Die drei Özil-Stellungnahmen mitsamt Rücktritt ließen den Verband erbeben. Die Türkei nutzt die DFB-Schwäche genüsslich: Mit Stellungnahmen aus der Regierung will das Erdogan-Regime den Eindruck erwecken, dass der deutsche Fußball rassistisch motiviert ist, und auf den letzten Drücker doch noch eine Mehrheit im 20-köpfigen Exekutivkomitee erreichen kann. Der DFB ist alarmiert: Eine Niederlage Ende September würde Grindel nicht überstehen. Seine Amtszeit läuft bis Ende 2019.
Ihm, dem Quereinsteiger von der Wümme, fehlt halt die Hausmacht. Zwar sichert ihm Vizepräsident Rainer Koch Unterstützung aus dem Amateurlager zu. Aber die eigene Regionalliga-Reform, dass mehr Meister in die 3. Liga aufsteigen, konnte er vor Jahresfrist nicht in der ursprünglichen Fassung durchsetzen.

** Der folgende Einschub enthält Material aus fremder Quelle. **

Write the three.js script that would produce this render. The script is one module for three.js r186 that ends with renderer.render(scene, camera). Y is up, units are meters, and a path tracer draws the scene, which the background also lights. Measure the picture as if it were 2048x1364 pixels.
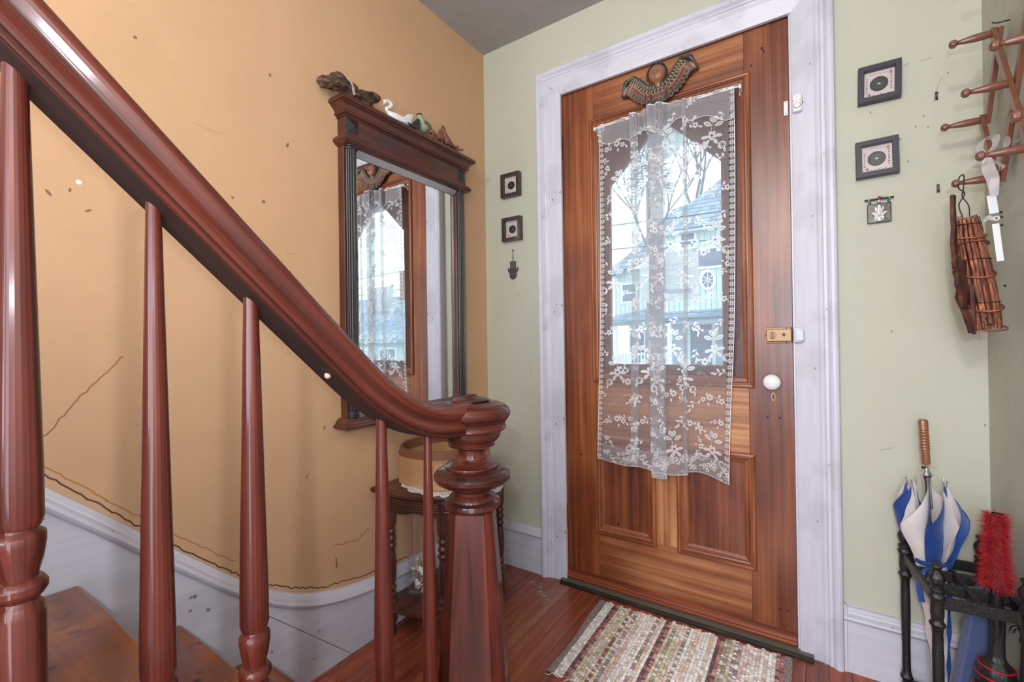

Per Erlass musste Grindel die Landesverbände zur Loyalität zwingen, keine öffentlichen Stellungnahmen abzugeben. Die Profiklubs aus der Deutschen Fußball-Liga (DFL) schauen belustigt zu, was an der Verbandsspitze passiert; sie haben sich mit Grindel arrangiert.
Lahm immer an der Seite
Es ist schon auffällig, wie präsent Philipp Lahm, der WM-Kapitän von 2014, in der EM-Kampagne bei jeder Gelegenheit an seiner Seite steht: Grindel braucht diese prominente Unterstützung. Der FC Bayern hat ihm Lahm sogar als Vizepräsident nahegelegt, um die Amtsgeschäfte zu professionalisieren.
Die Sponsoren murren längst. Der DFB erwirtschaftet einen Großteil seiner Erlöse aus der Vermarktung von Spielern, die ihr Gehalt durch die Zuwendung von Konkurrenzunternehmen kassieren. Es ist nur eine Frage der Zeit, wann die DFB-Sponsoren ihrerseits einen Rabatt verlangen.